◆ Task instructions ◆
Everything from the first line down to the line containing "for o in list(bpy.data.objects): bpy.data.objects.remove(o)" should be reproduced exactly; please include nothing else.
+++
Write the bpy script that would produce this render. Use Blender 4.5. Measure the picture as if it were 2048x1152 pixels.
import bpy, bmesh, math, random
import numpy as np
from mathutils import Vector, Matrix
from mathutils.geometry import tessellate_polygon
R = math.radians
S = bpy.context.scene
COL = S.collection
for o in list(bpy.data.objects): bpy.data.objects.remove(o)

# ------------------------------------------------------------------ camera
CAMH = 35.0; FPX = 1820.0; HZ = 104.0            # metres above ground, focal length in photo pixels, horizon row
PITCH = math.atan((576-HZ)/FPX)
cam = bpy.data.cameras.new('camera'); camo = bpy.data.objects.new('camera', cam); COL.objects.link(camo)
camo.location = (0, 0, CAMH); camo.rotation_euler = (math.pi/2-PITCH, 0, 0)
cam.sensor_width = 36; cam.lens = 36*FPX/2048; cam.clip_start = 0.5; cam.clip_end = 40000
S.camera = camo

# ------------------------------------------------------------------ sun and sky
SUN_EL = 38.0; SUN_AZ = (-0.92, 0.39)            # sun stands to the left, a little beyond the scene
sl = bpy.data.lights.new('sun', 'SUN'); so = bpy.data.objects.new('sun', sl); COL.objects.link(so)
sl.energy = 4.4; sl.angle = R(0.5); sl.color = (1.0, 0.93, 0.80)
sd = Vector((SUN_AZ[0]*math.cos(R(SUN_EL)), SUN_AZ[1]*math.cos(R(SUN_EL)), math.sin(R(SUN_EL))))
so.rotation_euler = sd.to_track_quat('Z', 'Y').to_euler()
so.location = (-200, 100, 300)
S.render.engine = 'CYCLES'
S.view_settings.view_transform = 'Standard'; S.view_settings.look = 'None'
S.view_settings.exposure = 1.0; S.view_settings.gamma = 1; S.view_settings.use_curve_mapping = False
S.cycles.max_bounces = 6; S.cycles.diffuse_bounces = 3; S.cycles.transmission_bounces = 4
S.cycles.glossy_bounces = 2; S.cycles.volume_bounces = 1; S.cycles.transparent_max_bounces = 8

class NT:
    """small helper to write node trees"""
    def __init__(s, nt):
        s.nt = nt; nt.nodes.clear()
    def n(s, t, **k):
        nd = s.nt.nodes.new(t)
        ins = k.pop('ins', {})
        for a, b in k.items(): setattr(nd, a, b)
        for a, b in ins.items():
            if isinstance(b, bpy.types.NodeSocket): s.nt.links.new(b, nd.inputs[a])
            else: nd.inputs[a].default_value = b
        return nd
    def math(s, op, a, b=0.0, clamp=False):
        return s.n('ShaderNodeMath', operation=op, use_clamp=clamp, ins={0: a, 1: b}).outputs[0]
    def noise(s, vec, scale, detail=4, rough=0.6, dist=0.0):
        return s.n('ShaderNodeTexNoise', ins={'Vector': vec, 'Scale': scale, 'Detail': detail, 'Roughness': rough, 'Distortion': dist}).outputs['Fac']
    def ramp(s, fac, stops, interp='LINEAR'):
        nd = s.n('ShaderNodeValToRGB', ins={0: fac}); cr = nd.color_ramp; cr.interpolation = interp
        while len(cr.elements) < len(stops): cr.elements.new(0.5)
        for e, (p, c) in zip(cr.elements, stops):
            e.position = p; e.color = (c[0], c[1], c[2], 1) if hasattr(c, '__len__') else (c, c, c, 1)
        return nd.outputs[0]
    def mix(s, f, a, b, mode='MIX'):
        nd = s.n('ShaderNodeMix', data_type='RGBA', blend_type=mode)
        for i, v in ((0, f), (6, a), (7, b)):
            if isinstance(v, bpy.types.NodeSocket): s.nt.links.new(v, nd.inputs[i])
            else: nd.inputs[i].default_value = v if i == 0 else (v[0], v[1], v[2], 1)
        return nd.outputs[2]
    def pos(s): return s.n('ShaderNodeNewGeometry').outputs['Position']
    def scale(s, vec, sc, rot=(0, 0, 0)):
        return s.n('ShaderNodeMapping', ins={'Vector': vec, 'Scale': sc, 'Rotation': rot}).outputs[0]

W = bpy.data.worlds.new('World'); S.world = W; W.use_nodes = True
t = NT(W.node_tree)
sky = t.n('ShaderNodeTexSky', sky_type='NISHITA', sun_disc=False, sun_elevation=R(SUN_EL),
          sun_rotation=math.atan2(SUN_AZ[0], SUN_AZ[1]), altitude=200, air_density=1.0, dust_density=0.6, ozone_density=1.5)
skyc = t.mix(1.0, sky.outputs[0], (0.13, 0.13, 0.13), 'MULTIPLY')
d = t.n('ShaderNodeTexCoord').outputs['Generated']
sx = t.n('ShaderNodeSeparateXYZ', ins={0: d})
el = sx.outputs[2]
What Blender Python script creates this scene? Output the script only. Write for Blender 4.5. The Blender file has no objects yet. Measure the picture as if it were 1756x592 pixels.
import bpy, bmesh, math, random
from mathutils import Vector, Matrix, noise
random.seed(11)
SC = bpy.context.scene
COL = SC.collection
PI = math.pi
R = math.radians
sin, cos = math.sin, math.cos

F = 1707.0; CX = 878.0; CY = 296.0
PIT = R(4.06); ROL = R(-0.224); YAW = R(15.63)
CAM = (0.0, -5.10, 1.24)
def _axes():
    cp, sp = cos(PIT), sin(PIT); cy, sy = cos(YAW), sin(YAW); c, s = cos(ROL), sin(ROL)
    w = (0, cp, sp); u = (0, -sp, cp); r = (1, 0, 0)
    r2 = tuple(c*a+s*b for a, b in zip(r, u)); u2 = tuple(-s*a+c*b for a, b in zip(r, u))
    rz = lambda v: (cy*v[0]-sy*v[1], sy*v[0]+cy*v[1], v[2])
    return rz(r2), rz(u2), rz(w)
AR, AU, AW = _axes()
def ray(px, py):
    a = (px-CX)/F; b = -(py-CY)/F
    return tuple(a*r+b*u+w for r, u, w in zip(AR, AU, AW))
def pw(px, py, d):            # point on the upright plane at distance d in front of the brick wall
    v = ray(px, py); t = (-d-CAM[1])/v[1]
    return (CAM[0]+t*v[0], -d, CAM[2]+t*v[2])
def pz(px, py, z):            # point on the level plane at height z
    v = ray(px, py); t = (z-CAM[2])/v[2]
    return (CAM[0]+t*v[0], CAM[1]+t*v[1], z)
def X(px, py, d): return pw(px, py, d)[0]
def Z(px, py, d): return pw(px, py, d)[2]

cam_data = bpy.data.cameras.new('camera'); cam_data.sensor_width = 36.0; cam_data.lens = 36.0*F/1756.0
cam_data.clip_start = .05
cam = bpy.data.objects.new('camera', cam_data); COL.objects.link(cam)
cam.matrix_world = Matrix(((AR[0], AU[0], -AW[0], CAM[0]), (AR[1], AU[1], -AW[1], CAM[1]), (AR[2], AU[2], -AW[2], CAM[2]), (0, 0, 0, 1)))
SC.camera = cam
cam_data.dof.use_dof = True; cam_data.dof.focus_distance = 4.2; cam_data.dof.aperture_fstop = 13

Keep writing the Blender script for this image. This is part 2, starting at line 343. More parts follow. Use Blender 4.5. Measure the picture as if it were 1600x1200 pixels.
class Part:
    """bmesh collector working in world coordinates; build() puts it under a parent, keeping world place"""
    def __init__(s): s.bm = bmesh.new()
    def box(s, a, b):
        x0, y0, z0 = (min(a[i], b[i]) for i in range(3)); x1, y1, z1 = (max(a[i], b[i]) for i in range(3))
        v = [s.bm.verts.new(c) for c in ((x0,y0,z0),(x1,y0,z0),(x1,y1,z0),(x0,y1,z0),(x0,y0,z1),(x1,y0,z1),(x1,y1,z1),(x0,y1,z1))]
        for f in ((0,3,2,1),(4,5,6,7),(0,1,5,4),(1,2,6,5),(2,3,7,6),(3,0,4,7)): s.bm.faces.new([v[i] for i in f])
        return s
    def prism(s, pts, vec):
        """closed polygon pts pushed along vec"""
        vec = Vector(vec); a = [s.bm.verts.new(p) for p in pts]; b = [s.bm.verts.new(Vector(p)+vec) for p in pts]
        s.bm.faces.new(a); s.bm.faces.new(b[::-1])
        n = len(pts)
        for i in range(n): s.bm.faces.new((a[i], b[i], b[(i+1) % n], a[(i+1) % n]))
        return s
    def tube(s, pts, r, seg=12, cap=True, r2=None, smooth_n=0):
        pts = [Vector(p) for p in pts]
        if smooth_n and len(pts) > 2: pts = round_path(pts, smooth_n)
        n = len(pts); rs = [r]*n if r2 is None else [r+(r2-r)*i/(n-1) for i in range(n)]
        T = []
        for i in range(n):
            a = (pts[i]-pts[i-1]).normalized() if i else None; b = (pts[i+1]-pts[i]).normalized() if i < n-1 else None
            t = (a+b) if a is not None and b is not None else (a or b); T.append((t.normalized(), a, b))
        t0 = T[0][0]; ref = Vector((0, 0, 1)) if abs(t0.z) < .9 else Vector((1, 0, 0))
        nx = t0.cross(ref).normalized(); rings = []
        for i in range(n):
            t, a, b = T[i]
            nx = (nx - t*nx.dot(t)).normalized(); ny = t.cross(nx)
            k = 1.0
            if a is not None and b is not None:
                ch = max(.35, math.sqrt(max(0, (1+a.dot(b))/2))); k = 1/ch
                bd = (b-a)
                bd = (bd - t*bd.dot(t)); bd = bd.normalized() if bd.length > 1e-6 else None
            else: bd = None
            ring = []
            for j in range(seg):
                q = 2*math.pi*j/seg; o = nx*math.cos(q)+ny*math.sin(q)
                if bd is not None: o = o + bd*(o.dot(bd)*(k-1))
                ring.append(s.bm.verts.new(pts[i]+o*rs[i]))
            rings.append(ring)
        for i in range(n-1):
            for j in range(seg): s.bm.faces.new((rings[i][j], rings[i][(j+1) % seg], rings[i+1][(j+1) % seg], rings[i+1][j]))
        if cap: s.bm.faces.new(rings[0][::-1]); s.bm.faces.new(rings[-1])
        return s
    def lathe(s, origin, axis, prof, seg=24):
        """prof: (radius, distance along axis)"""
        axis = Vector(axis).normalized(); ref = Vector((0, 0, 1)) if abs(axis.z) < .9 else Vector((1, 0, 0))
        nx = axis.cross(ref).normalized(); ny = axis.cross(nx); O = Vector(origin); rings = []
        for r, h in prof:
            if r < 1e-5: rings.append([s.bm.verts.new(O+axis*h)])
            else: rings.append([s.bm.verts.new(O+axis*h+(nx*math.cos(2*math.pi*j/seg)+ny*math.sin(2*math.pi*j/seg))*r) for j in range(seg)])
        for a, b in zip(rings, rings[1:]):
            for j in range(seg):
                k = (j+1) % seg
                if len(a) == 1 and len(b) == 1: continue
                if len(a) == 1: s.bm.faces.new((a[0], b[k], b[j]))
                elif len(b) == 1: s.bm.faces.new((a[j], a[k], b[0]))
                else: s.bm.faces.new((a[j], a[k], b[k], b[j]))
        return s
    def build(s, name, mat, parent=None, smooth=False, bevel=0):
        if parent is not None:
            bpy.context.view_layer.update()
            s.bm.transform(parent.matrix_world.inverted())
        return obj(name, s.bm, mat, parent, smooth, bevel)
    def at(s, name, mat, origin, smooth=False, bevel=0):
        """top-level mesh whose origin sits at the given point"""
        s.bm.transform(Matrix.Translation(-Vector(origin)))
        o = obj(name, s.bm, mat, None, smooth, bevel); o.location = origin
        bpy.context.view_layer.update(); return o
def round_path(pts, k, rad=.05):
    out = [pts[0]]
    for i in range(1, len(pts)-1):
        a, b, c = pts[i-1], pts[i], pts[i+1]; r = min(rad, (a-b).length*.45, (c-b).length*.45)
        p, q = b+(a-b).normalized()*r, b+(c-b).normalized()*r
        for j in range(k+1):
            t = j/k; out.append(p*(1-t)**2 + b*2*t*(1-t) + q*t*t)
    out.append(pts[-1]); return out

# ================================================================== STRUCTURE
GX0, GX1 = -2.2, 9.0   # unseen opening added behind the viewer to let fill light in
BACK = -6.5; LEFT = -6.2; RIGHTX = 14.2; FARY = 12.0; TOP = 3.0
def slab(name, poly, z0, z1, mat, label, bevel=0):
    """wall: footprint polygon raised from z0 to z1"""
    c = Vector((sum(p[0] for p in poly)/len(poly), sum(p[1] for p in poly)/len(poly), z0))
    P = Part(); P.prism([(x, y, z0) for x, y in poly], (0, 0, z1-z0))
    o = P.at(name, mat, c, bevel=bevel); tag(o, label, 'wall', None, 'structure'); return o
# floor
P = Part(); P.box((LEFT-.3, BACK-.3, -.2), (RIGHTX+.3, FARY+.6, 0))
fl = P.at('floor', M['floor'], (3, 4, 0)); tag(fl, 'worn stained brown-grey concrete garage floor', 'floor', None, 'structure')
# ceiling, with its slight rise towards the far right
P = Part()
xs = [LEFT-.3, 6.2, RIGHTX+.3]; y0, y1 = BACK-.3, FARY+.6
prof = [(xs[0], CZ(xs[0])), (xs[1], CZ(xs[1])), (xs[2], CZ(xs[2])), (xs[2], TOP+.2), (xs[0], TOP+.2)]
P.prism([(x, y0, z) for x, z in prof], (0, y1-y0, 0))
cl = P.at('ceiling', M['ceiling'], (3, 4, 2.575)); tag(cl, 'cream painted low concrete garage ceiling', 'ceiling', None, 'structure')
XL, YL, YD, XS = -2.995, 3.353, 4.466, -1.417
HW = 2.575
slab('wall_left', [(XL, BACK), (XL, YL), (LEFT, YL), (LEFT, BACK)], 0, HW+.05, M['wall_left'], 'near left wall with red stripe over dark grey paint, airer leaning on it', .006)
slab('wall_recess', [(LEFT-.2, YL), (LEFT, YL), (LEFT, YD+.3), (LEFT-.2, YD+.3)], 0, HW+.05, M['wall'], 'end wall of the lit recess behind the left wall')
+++
◆ Result of this exercise ◆
Write the bpy script that would produce this render. Use Blender 4.5. Measure the picture as if it were 2048x1152 pixels.
import bpy, bmesh, math, random
import numpy as np
from mathutils import Vector, Matrix
from mathutils.geometry import tessellate_polygon
R = math.radians
S = bpy.context.scene
COL = S.collection
for o in list(bpy.data.objects): bpy.data.objects.remove(o)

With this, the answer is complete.